Quatro anos depois da publicação da saga de formação e de aprendizagem do torturado Philip Carey, Somerset Maugham publica um romance inspirado na história de vida do pintor Paul Gauguin, cria um personagem - Charles Strickland - que, de operador da bolsa de Londres, abandona tudo - vinténs e família - e se entrega, de corpo e alma, no Tahiti, à obsessão única e exclusiva de sua exuberante produção artística em pintura.
O livro, de 1919, teve seu título - The moon and six pence (Um gosto e seis vinténs, no Brasil) - tirado da resenha do The Times Literary Supplement, aceita quase como uma provocação a que responde o narrador autobiográfico do romance com uma forte simpatia pela saga do herói que despreza os apelos materiais e as obrigações sociais de seus compromissos e vai em busca da lua e da realização de seus sonhos. Solução em tudo contrária à do desfecho de romântico prosaísmo que caracteriza a paz e a tranqüilidade do jardim de amor-afeição (loving-kindness) que o casamento de Philip Carey e Sally Altheny constitui ao final da saga de formação e de amadurecimento do protagonista.
Esses dois romances de Somerset Maugham poderiam ser tomados como que representando as duas pontas da tensão por que se estende nossa existência no mundo e o conhecimento do mundo de nossa existência.
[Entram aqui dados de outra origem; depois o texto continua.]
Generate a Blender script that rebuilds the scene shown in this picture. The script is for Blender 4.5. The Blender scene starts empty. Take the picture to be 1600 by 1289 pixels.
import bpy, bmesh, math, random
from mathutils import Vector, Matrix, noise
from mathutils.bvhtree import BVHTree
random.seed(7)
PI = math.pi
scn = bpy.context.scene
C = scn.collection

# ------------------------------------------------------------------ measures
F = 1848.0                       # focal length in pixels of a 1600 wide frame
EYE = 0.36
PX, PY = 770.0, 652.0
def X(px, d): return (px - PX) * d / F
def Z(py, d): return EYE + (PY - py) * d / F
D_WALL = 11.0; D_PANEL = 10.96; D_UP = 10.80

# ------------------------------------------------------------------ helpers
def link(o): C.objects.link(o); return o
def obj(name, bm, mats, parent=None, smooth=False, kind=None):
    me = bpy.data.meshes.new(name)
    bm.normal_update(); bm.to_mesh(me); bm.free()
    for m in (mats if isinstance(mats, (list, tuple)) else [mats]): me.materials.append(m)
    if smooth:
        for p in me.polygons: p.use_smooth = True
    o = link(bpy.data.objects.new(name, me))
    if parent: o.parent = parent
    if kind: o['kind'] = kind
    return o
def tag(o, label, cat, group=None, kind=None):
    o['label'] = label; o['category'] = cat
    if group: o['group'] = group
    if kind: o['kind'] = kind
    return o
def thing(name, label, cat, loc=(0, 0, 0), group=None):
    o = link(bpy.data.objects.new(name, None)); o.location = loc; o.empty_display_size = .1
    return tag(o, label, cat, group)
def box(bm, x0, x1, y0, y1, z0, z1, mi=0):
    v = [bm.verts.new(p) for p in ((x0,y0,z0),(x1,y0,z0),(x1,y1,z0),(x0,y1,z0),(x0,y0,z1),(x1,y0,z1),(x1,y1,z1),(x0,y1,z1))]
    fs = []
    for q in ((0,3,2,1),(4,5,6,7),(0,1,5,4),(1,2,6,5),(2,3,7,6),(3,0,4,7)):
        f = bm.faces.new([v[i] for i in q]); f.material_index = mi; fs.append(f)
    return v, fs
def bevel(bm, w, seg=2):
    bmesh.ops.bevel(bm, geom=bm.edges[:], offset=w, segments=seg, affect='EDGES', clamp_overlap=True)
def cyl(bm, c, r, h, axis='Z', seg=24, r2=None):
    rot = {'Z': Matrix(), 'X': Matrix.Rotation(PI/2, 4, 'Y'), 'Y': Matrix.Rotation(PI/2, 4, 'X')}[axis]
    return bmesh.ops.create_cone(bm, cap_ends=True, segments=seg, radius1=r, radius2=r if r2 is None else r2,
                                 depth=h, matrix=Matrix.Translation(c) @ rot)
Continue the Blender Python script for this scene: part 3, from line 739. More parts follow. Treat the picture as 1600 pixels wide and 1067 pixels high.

É como se fossem tótens epistemológicos entre os quais ressoa a pergunta que o homem não deixará de fazer enquanto durar sua humanidade: “Qual o sentido da vida, se é que a vida tem algum sentido?”
Penso que o sentido da vida é o conhecimento que, desse modo, é ilimitado pela amplitude da pergunta, e é, ao mesmo tempo, limitado e útil pelo alcance de nossa capacidade de resposta.